Friday, July 9, 2010

The Violent Bear It Away




Currently playing at the Copeland Theater at Notre Dame College, Susan Middaugh's Black Widows is a delicious black comedy concerning two widows with a taste for larceny, fraud, and murder. Directed by Barry Feinstein, the drama is the most recent entry in this year's Baltimore Playwrights Festival.
At the center of the play stands the unlikely couple of Vera and Gwen. An embittered refugee from Russia, Vera is the cynical landlady for whom the accumulation of wealth is the only conceivable goal in life. No moral rules apply if you can get away with it; ethical objections to crime are only the sentimental bleat of the world's losers. Against this Nietzschean virago stands the timid Gwen, one of the world's sentimentalists. Her passion to protect stray dogs is matched by her passion to protect stray homeless alcoholics who dot her neighborhood. Having successfully tapped Gwen's streak of greed, the irresistible Vera expertly maneuvers the docile Gwen into escalating acts of minor theft, insurance fraud, and finally murder of the homeless men whose insurance policies they have commandeered for themselves.

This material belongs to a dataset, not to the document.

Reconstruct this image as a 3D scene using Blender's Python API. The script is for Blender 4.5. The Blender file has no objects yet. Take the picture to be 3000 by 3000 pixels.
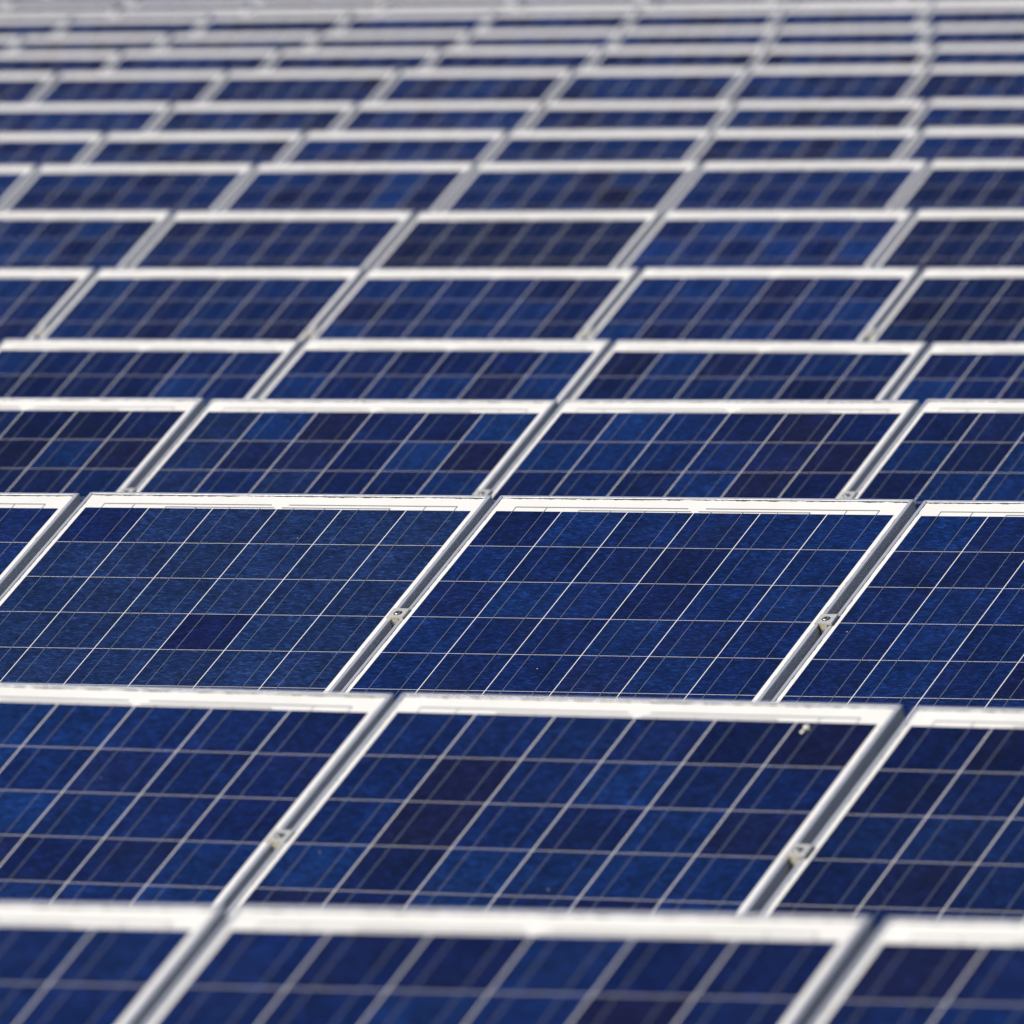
import bpy, math, random
from mathutils import Vector, Matrix

random.seed(7)
scene = bpy.context.scene
COL = scene.collection
R = math.radians

# ---------------------------------------------------------------- layout
W = 1.0125                 # spacing of the panels along a row
PW, PL, PD = 0.990, 1.680, 0.040   # panel width, length, frame depth
LIFT = 3.0                 # camera height above the ground datum
TILT = R(26.118)
# upper edge of every row: point at the first joint seen (x, y, z) and slope along the row
ROWS = [[-8.5997, 16.6769, -1.3814, 0.0077], [-10.6499, 21.3208, -1.3764, -0.0037],
        [-13.6846, 25.8522, -1.2374, 0.0030], [-15.6959, 30.3405, -1.2028, 0.0057],
        [-17.6585, 34.7541, -1.2024, 0.0028], [-20.7276, 39.2680, -1.1242, 0.0043],
        [-22.8021, 43.8253, -1.0394, 0.0027], [-25.8212, 48.4201, -0.9581, 0.0046],
        [-27.8553, 52.8744, -0.9014, 0.0036], [-29.8633, 57.3916, -0.8347, 0.0018],
        [-32.9274, 61.9628, -0.7377, 0.0041], [-34.9533, 66.5546, -0.6711, 0.0025],
        [-37.9652, 71.0015, -0.6220, 0.0061], [-39.8895, 75.2521, -0.5365, 0.0068],
        [-41.8615, 79.6844, -0.5010, 0.0037], [-44.0600, 84.1500, -0.4450, 0.0042],
        [-46.1000, 88.6000, -0.3850, 0.0045]]
ORD = ['front', 'second', 'third', 'fourth', 'fifth', 'sixth', 'seventh', 'eighth', 'ninth', 'tenth',
       'eleventh', 'twelfth', 'thirteenth', 'fourteenth', 'fifteenth', 'sixteenth', 'seventeenth']

F_PX, PSI, PHI, ROLL = 38712.7, R(26.0407), R(2.52428), R(-0.51756)
CAM = Vector((0, 0, LIFT))
FWD = Vector((-math.sin(PSI)*math.cos(PHI), math.cos(PSI)*math.cos(PHI), -math.sin(PHI)))
_r = Vector((math.cos(PSI), math.sin(PSI), 0))
_u = _r.cross(FWD)
RGT = _r*math.cos(ROLL) + _u*math.sin(ROLL)
UPV = RGT.cross(FWD)

def project(p):
    q = p - CAM
    d = q.dot(FWD)
    return 1500 + F_PX*q.dot(RGT)/d, 1500 - F_PX*q.dot(UPV)/d

def row_axes(i):
    s = ROWS[i][3]
    ex = Vector((math.cos(s), 0, math.sin(s)))
    n = ex.cross(Vector((0, math.cos(TILT), math.sin(TILT)))).normalized()
    return ex, n.cross(ex), n

def row_point(i, gx, u, h=0.0):
    """point of row i: gx joints along, u metres down from the top edge, h above the frame plane"""
    x, y, z, s = ROWS[i]
    ex, eu, n = row_axes(i)
    return Vector((x, y, z + LIFT)) + ex*(gx*W) - eu*u + n*h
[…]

The vibrant performances of Ann Mainolfi (Vera) and Babs Dentz (Gwen) are the treasure of the evening. Vera's cynical treatment of humanity and of the hapless Gwen exudes an ecstatic joy as she mows down her victims physically or verbally. The occasional flashbacks to the annihilation of her family at the hand of the Nazis evoke the source of this cynicism. Mainolfi's ability to change from beaming charmer to threatening bully in the space of a second brings the destructive but beguiling character alive. In her haunting character of Gwen, Dentz provides the evening's most moving performance. At first the caricature of the deranged pet-lover, Dentz shows genuine affection for the homeless men the duo is attempting to con. Her anguish over the escalation of crime is powerfully conveyed. Her final confrontation scene with the imprisoned Vera shows Gwen at last freed from the domination of the manipulative Vera and free to enjoy such humane pursuits as dog shelters, waitressing, and just being kind to the down and out.

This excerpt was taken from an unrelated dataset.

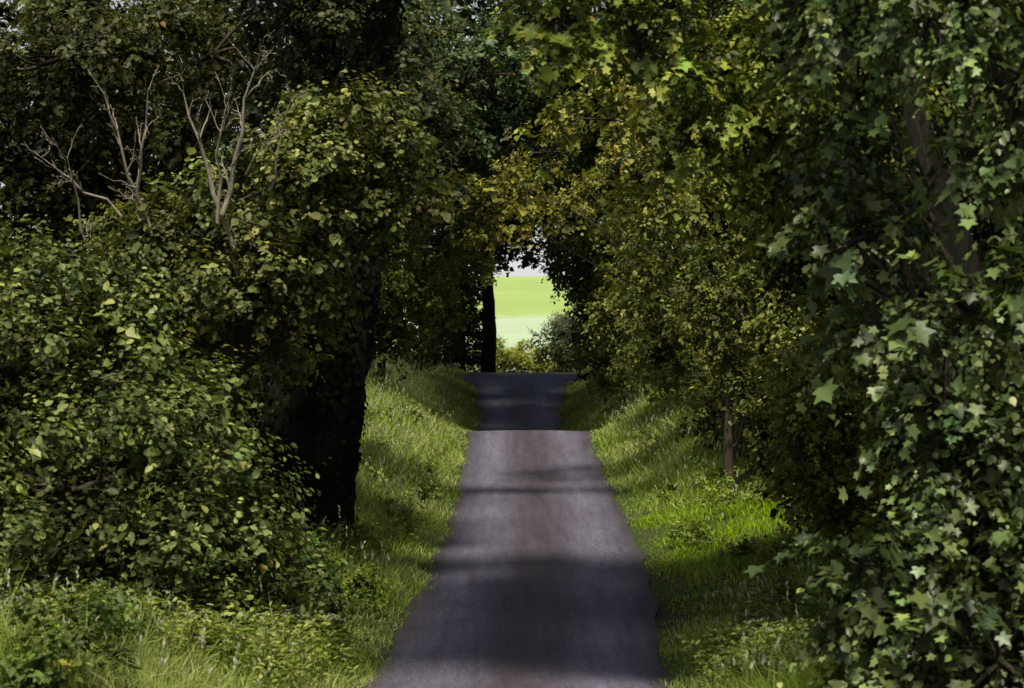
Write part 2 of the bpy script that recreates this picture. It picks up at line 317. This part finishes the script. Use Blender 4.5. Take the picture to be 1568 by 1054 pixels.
# far canopy arching over lane
tree('lime_tree',[(4.6,88,2.2),(4.6,88,5),(4.3,88,7.5),(3.9,88,10)],[.35,.3,.24,.12],
 [(.8,90,9.4,2.2,2.8,1.3),(-1.1,84,9.4,2.1,2.8,1.3),(2.5,82,8.2,1.6),(2.8,78,6.6,1.1),(.6,76,9.8,2.4,2.8,1.3),(3.6,90,6.4,1.5),(2.6,97,8.0,1.3),(4.2,84,4.4,1.4),(-2.4,92,7.8,1.5),(3.6,99,5.2,1.2),(0,96,9.4,2,2.5,1.2),(-2.8,88,5.6,1.3),(-3,94,4.6,1.2),(4.3,94,3.9,1.3),
  (.3,98,8.05,.8,1,.6),(2.0,98,7.3,.6),(-.4,97,7.65,.42),(2.5,98,6.0,.65)]+[(xx,yy,11+.5*math.sin(yy),2.3,2.8,1.2) for yy in (62,66,70,74,78,82,86,90,94,98,102) for xx in (-2.6,.4,3.4)],  # upper rows of lobes added to shade the far lane
 leaf=.21,asp=.75,cover=1.2,col=(.045,.06,.016),tipcol=(.14,.17,.05),up=.1,twl=.45,limbs=False,tpl=QD)
# G far shrub at junction
tree('willow_shrub',[(3.1,109,2.5),(3.1,109,3.6),(3,109,4.6)],[.1,.08,.04],
 [(3.1,108.5,4.5,1.4),(2.2,108.5,4.2,.8),(4.4,108,5,1.7),(1.9,109,3.4,.6),(3.8,108,6.0,1.1),(3,107.5,3.2,.9)],leaf=.16,asp=.45,cover=1.1,col=(.20,.23,.12),tipcol=(.33,.37,.2),up=.5,twl=.5,tpl=QD)
CUR[0]='bh'
cb=MB(); crown(cb,None,[(x,114+R.uniform(-.5,.5),3.0+R.uniform(-.1,.3),.8,.7,.8) for x in np.arange(-22,24,.6)],leaf=.15,cover=1.6,col=(.32,.36,.055),up=.5,nsub=10,twl=.3,branch=False,tpl=QD)
cb.build('boundary_hedge',M_leaf)
# I golden hawthorn on the right
tree('hawthorn_tree',[(4.1,45,1.6),(4.0,45,3.2),(3.9,45,4.6),(3.3,45,6.2),(2.4,45,7.2)],[.13,.11,.1,.08,.04],
 [(-.5,43.6,6.5,.6),(.3,47,6.95,.75,.7,.55),(.6,45.5,7.6,.5),(1.75,43,8.0,.8,.7,.45),(1.05,48.5,6.7,.6),(2.5,46.2,7.2,.8)],
 leaf=.12,asp=.75,cover=.8,col=(.16,.162,.026),tipcol=(.40,.35,.07),up=.4,twl=.36,tipmix=1.0,tcol=(.05,.04,.03),lr=.25,subr=.38,cvar=.5)
tree('hawthorn_tree',[(4.5,44,1.7),(4.5,44,3.2),(4.2,44,5),(3.8,44,6.4)],[.12,.1,.08,.04],
 [(3.6,44,6.4,1.15),(3.35,45,5.3,.85),(2.6,47,6.6,.8),(4.6,43,5.2,1.1),(4.7,43,4.3,.7),(4.9,43,6.9,1.2),(2.3,49,6.0,.55)],
 leaf=.12,asp=.75,cover=.8,col=(.13,.15,.025),tipcol=(.39,.40,.08),up=.1,droop=.2,twl=.42,subr=.38,cvar=.5,tipmix=.8)
# J right mid hedge
CUR[0]='hedge'
cb=MB(); tb=MB(); E=bpy.data.objects.new('hawthorn_hedge',None); COL.objects.link(E)
crown(cb,tb,[(2.95,50,4.6,.75),(4.0,50,4.1,1.0),(3.2,50,3.7,.65),(4.8,42.5,3.3,.7),(5.0,42,2.2,.7),(3.9,47,2.6,.5),(5.0,38,3.6,1.0),(4.9,36,2.2,.7),(5.1,40,4.5,1.1),(3.6,54,5.6,1.2),(3.6,56,3.8,.9),(4.0,60,5,1.3),
  (4.1,66,4.4,1.4),(3.6,64,6.6,1.3),(3.8,72,5,1.5),(3.6,70,3.2,1.0),(4,78,3.4,1.3),(3.3,60,7.6,1.2),(3.5,76,6.8,1.5),(4.6,47,2.5,.7)],leaf=.12,asp=.7,cover=.85,col=(.105,.125,.024),tipcol=(.37,.39,.09),up=.1,droop=.25,twl=.45,subr=.38,cvar=.5,tipmix=.8)
cb.build('foliage',M_leaf,E)
for x,y in [(4.2,50),(4.1,44.5),(4.6,42),(4.9,38),(4.1,56),(4.3,62),(4.3,72)]:
    z=float(gz(x,y))-.1; tube(tb,[(x,y,z),(x+.1,y,z+1.6),(x-.2,y,z+3.2)],[.12,.09,.04],sides=8,col=(.09,.07,.05))
tb.build('stems',M_bark,E,True)
z=float(gz(3.75,41.4))-.1
tree('elder_tree',[(3.78,41.4,z),(3.7,41.4,z+.9),(3.72,41.5,z+2.0),(3.55,41.8,z+3.4)],[.09,.075,.06,.035],
 [(3.55,42,5.2,.5),(3.9,41.5,4.6,.5),(3.3,41.8,4.4,.38),(3.75,41.3,3.7,.32),(4.0,41.2,3.1,.32)],leaf=.10,asp=.6,cover=.8,col=(.09,.11,.022),tipcol=(.34,.36,.08),tcol=(.13,.10,.075),droop=.3,up=.1,lr=.3)
# K yellowish shrub
tree('hazel_shrub',[(3.9,27.5,.9),(3.8,27.5,2.2),(3.7,27.4,3.4)],[.06,.05,.02],
 [(3.55,27,3.4,.5,.5,.6),(3.4,27,2.7,.42),(3.85,27,4.0,.55),(3.7,27.2,2.1,.5),(3.3,27,3.15,.3),(3.15,26.6,2.9,.25)],leaf=.08,asp=.7,cover=1.0,col=(.19,.20,.03),tipcol=(.40,.39,.08),up=.6,twl=.38)
# L near right ivy-clad sycamore
tree('sycamore_tree',[(3.8,18.3,1.0),(3.75,18.2,2.6),(3.45,18.1,4.4),(3.22,18,5.1),(3.0,18,5.7),(2.9,18,6.6),(2.6,18.2,8)],[.11,.10,.09,.08,.07,.06,.05],
 [(3.65,17.4,5.95,.55),(2.65,18.4,6.3,.5),(3.0,17.4,6.4,.4),(3.6,17.3,3.2,.6),(2.85,17,2.25,.45),(2.45,17,2.45,.28),(3.4,16.8,1.8,.65),(3.8,17.2,4.3,.4),(2.65,18.6,4.8,.4),(2.65,19,5.5,.38),(3.0,17.4,3.5,.3),(2.9,18.8,4.0,.36),(3.3,17.3,2.7,.45),(2.6,17,1.85,.38),(4.4,18,5,.9),(4.3,17.8,2.8,.9),
  (3.15,17.3,4.2,.28),(2.6,18.5,7.8,1.1),(3.9,18.5,7.4,1.2)],
 leaf=.12,cover=.36,col=(.046,.070,.018),tipcol=(.28,.37,.11),tpl=LB,up=-.05,droop=.55,twl=.42,tcol=(.13,.105,.085),cvar=.6,mat=M_ivy,nsub=12,subr=.36,lr=.22,tipmix=.85,
 second=dict(leaf=.075,cover=.5,tpl=OV,asp=.8,col=(.036,.054,.015),twl=.3))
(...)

Complementing the expert performance of the lethal duo is Glenn Vitale's cagey performance as John McArdle, a homeless vet who maintains a proper suspicion of the gifts showered upon him by these two alleged church ladies. In one of the evening's more entertaining twists, McArdle actually begins to recover from what had seemed a fatal addiction to alcohol. His unwelcome longevity causes Vera to mow him down in a trumped-up car accident.

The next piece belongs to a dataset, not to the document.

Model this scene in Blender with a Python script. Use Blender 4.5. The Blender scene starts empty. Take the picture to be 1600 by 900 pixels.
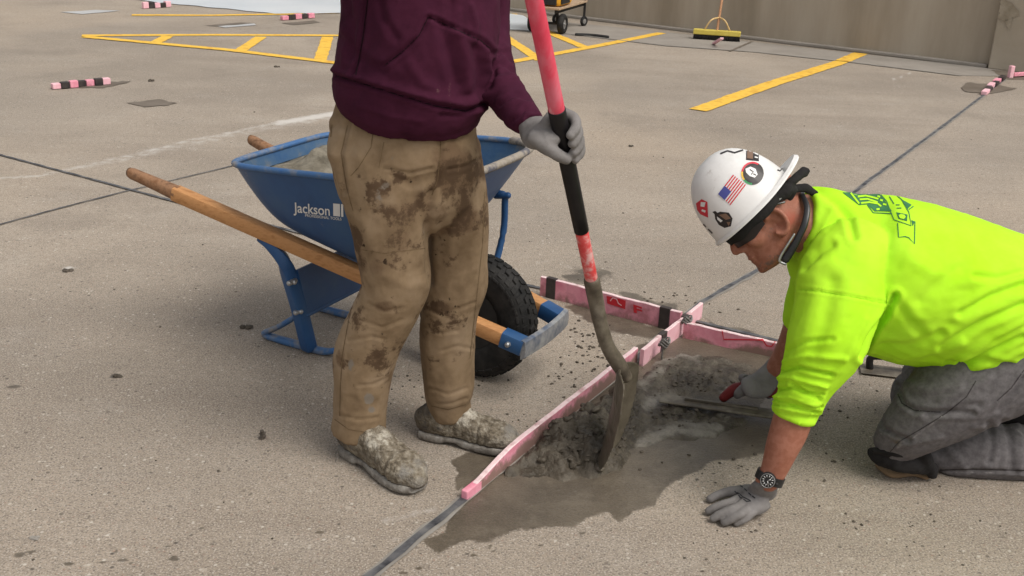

The strength of Barry Feinstein's direction lies in the strong performances and ensemble feel he has elicited from his talented cast. The piece's dark humor and sincere sentiment about human suffering are kept in good balance. Unfortunately, at the opening night performance at least, the technical glitches indicated that the production was not quite ready. The many lighting miscues, confused movements, and flubbed lines broke the flow of the performance. The set gave the play a rather inert look, but the recorded original score (trumpet by Joseph Conway and guitar by Charlie Sigler) used the instruments cherished by the two homeless characters and gently recalled their ambitions to become jazz musicians in earlier times---another humane touch in a dark comedy with a soul.